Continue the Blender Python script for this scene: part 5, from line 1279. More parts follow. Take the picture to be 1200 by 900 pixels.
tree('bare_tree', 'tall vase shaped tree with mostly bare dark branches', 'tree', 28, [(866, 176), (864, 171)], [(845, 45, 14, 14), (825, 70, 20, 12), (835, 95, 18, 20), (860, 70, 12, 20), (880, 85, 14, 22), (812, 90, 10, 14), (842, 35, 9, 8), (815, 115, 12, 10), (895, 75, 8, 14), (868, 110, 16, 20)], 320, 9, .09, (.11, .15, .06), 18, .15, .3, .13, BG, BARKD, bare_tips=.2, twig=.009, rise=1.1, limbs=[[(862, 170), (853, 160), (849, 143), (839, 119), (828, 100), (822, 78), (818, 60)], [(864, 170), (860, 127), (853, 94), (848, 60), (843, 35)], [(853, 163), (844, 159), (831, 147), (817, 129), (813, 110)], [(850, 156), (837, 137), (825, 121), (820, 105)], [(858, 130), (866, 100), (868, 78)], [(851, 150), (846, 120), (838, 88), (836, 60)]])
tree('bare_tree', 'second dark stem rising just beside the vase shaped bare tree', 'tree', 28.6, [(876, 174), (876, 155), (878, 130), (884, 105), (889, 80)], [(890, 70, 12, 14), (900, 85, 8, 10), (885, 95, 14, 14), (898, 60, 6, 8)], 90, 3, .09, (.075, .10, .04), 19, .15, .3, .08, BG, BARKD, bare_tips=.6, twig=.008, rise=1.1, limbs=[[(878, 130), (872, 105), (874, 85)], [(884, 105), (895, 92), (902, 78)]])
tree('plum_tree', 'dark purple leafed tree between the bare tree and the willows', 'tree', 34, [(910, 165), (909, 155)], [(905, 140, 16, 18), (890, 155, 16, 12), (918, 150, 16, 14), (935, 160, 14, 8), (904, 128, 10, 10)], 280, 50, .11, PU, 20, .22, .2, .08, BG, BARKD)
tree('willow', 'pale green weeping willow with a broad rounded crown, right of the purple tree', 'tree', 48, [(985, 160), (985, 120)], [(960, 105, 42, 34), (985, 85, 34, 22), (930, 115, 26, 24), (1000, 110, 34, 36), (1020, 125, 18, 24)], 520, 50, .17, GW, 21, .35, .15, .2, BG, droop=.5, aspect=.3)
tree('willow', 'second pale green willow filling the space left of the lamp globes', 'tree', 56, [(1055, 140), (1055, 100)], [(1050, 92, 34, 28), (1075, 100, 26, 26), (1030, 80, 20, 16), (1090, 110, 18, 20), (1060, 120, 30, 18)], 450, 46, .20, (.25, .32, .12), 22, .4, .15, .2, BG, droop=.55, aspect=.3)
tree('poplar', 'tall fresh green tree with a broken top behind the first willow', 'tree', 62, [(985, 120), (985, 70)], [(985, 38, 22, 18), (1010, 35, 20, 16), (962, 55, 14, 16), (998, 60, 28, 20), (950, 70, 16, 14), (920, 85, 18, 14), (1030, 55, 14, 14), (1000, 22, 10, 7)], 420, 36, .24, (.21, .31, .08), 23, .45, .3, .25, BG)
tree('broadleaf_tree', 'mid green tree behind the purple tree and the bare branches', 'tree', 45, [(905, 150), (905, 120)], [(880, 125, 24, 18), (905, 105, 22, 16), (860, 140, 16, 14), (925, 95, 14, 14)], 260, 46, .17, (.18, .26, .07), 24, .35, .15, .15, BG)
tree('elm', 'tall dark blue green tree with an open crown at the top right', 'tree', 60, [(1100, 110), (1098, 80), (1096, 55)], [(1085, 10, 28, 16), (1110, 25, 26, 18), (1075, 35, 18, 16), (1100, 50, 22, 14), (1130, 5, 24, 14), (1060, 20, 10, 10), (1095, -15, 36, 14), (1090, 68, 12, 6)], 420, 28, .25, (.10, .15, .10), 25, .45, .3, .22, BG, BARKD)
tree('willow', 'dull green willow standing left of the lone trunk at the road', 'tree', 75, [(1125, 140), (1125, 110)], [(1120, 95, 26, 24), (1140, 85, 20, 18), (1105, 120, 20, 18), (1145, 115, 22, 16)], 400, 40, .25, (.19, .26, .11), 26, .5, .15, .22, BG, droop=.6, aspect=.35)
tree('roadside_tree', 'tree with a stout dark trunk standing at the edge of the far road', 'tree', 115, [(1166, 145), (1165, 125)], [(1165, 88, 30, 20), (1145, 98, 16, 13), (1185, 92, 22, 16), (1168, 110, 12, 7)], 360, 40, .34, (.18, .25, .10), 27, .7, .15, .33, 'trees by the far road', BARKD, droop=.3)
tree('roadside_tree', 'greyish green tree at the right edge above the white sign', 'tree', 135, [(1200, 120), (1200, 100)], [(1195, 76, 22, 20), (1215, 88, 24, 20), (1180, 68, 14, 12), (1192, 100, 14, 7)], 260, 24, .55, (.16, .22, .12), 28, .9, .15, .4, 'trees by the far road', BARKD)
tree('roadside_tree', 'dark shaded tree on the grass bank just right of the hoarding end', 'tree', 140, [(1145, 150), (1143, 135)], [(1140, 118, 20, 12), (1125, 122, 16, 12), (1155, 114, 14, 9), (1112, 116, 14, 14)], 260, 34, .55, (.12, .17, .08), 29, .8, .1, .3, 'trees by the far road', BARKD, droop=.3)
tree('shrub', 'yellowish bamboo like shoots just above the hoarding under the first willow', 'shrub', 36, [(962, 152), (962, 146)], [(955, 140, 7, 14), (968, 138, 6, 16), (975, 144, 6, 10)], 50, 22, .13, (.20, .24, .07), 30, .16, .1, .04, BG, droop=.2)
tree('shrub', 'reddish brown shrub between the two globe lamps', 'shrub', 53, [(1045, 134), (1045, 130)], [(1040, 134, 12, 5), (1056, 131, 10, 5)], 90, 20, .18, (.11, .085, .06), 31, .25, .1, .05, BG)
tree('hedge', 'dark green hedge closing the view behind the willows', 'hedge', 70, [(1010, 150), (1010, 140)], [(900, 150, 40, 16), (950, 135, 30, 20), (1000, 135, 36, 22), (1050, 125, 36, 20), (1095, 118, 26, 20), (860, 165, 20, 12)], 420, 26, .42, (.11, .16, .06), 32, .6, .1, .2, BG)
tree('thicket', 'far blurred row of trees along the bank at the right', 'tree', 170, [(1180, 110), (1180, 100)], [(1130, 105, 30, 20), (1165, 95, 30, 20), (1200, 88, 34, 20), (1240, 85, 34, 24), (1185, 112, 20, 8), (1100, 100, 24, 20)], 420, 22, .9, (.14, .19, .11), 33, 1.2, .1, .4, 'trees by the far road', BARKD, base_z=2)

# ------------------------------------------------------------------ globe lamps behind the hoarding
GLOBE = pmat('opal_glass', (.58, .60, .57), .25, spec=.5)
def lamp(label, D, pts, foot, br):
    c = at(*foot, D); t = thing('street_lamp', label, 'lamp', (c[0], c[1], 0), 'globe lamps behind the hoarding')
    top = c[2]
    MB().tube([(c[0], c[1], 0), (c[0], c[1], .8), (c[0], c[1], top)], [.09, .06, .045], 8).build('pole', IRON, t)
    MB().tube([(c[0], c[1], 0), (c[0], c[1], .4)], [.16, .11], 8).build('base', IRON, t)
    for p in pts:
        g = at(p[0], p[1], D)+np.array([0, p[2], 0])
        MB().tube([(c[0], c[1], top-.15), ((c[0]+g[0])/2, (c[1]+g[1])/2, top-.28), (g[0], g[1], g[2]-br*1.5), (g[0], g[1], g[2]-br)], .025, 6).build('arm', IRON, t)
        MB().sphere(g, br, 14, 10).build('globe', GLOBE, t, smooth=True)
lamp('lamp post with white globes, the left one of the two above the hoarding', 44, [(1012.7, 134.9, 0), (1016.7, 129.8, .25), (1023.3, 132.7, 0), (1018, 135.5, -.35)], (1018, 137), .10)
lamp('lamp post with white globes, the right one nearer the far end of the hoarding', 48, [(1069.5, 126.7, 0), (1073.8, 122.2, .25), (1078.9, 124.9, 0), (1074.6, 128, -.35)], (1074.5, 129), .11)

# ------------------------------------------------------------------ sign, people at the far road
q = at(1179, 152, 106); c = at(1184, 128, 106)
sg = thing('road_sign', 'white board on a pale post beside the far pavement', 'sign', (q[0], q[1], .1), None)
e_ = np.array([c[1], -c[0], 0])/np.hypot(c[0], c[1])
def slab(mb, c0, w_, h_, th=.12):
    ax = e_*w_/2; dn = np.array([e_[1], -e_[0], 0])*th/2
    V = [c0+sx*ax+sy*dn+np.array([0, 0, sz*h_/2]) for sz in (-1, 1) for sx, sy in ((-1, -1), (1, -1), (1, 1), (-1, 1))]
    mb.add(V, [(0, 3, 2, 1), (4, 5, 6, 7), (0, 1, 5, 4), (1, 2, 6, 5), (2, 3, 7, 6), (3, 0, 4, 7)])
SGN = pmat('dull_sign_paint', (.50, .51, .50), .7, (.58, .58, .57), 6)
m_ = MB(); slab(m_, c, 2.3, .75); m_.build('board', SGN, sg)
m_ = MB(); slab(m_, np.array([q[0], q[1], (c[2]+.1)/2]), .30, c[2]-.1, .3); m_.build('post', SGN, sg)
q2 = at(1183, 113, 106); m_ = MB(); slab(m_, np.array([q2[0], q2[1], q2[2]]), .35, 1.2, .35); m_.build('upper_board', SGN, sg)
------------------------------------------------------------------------
**TASK TO CARRY OUT:**
Which lines hold the word "trunk"? Copy every one of them.

**EXERCISE ANSWER:**
tree('willow', 'dull green willow standing left of the lone trunk at the road', 'tree', 75, [(1125, 140), (1125, 110)], [(1120, 95, 26, 24), (1140, 85, 20, 18), (1105, 120, 20, 18), (1145, 115, 22, 16)], 400, 40, .25, (.19, .26, .11), 26, .5, .15, .22, BG, droop=.6, aspect=.35)
tree('roadside_tree', 'tree with a stout dark trunk standing at the edge of the far road', 'tree', 115, [(1166, 145), (1165, 125)], [(1165, 88, 30, 20), (1145, 98, 16, 13), (1185, 92, 22, 16), (1168, 110, 12, 7)], 360, 40, .34, (.18, .25, .10), 27, .7, .15, .33, 'trees by the far road', BARKD, droop=.3)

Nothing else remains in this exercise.